Siamo la terra dei primati invertiti. Nonostante i messaggi rassicuranti diffusi dal premier e dal suo ministro Tremonti risultiamo ultimi nelle graduatorie europee per retribuzioni, assistenza ai disoccupati, sostegno ai minori e alle famiglie numerose o disagiate. Cronicamente afflitti dalla piaga del divario nord/sud che invece di assottigliarsi diventa ogni anno più profondo e incolmabile. Inferiori a qualsiasi altra nazione negli indicatori delle pari opportunità: benché si laureino con voti migliori, le donne giovani sono penalizzate persino nel lavoro precario rispetto ai colleghi uomini ed è frequentissimo che dopo la prima gravidanza non riescano a mantenere un´occupazione. Leggiamo poco, ci informiamo ancora meno, guardiamo troppa tv e siamo sempre meno attratti dalla politica. A dirlo, citando cifre, statistiche e classifiche, è il presidente della Commissione di indagine sull´Esclusione Sociale Marco Revelli: «Il numero degli indigenti ha ormai oltrepassato la soglia degli 8 milioni», sostiene. L´Italia del 2010 è un paese che sta diventando povero dal punto di vista economico e ancora di più da quello culturale, dominato com´è da quella che il direttore di Repubblica Ezio Mauro definisce “la grande anomalia berlusconiana”. E´ stato lui ieri a chiudere il convegno organizzato da Libertà e Giustizia e Passato e Presente. Una riflessione a 360 gradi su “Società e Stato nell´era del berlusconismo” promossa da Sandra Bonsanti, Paul Ginsborg e Gabriele Turi che ha riunito a Firenze per tre giorni studiosi, docenti universitari, esperti di comunicazione, giornalisti e sociologi. Al dibattito animato da associazioni create dalla società civile non ha assistito neppure un politico, ad eccezione del presidente della Regione Enrico Rossi, ieri seduto in platea, che insieme agli assessori della sua giunta ha contribuito con un´offerta personale alle spese dell´iniziativa. Peccato che nessuno dei parlamentari o degli amministratori toscani abbia mostrato un po´ di curiosità nei confronti del primo vero tentativo di analizzare in chiave scientifica un fenomeno che attraversa l´Italia da sedici anni, con cui la sinistra – questo il rilievo critico emerso in molti degli interventi, a cominciare da quello di Travaglio – ancora non sembra attrezzata a fare i conti.

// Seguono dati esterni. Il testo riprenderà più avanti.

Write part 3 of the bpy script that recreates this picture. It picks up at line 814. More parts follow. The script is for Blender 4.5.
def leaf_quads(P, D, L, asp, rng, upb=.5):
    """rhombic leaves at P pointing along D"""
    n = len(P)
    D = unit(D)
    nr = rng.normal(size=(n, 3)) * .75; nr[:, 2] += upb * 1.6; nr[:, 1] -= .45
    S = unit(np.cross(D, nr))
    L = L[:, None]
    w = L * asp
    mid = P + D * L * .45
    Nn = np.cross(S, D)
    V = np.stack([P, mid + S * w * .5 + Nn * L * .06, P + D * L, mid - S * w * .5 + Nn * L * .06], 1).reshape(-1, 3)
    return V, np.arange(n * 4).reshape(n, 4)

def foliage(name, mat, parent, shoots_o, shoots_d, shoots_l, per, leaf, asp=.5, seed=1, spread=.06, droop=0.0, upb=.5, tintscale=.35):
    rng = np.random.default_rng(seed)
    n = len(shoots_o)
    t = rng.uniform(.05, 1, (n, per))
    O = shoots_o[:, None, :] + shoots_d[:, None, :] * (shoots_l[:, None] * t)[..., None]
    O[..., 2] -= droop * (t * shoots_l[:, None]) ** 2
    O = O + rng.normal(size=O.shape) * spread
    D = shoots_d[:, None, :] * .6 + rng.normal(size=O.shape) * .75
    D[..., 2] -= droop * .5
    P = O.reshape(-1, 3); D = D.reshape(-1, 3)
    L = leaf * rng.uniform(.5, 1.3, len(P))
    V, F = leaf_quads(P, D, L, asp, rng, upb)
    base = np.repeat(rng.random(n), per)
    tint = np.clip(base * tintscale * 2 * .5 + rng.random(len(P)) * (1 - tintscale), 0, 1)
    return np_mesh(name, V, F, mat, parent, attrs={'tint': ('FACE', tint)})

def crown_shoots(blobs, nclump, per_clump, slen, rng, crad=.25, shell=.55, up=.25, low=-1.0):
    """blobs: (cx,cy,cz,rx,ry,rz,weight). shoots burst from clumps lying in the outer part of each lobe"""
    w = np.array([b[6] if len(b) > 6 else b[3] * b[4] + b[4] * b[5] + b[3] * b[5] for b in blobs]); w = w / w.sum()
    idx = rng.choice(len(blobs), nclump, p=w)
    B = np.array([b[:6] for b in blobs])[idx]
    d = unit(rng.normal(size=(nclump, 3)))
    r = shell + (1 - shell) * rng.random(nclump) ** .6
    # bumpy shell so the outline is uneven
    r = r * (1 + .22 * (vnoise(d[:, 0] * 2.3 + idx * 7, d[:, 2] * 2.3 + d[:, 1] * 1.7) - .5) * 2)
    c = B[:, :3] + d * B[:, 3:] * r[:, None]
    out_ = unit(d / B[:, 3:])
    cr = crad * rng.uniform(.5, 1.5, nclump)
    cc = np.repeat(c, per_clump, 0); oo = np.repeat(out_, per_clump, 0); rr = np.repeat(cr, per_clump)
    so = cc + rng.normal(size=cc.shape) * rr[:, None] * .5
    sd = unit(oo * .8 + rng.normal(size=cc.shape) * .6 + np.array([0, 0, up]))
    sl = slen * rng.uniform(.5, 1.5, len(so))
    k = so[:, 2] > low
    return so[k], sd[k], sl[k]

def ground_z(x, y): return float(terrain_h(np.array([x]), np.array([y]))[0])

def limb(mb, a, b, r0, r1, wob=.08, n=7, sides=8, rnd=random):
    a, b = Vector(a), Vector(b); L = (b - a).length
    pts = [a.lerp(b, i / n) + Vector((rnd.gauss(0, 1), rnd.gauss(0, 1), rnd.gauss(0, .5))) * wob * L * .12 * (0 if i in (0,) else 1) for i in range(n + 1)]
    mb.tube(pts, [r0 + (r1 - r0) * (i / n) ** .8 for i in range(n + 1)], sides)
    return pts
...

«Da vent´anni camminiamo su un piano inclinato», spiega l´economista Revelli, «anche se fino all´esplosione della crisi le aziende facevano grandi profitti, che non producevano né aumenti di salario per i dipendenti né investimenti sul futuro». Sono i segni di un paese in declino, la sensazione di camminare verso un baratro oggi è forte e diffusa. E se persino noi cominciamo a dubitare di farcela, vista da fuori l´Italia di Berlusconi appare una sorta di schizofrenia istituzionale. «Com´è possibile che agli italiani non importi nulla del conflitto d´interessi del presidente del Consiglio?», si chiede Steve Scherer, giovane corrispondente in Italia di Bloomberg News, nativo dell´Indiana. «A livello internazionale Berlusconi è famoso per le sue gaffe e le sue avventure sessuali», racconta, «ma in America quello che fa più scalpore è che negli incontri con gli altri leader tratti i propri, senza che queste sue sbandierate amicizie producano effetti positivi sui commerci del paese».
C´è anche una parte di italiani che si ribella a questo dominio politico-economico-mediatico accentrato su una sola persona. Ma è alla società che invece sonnecchia distratta e indifferente che la presidente di Libertà e Giustizia Sandra Bonsanti lancia il suo appello: «Tutti noi abbiamo il dovere di mobilitarci, senza aspettare che siano i partiti a prendere l´iniziativa. La nostra voce, quando diventa un coro, riesce a fare molta paura. Difendere la democrazia, la legalità e la Costituzione è il nostro solo obiettivo».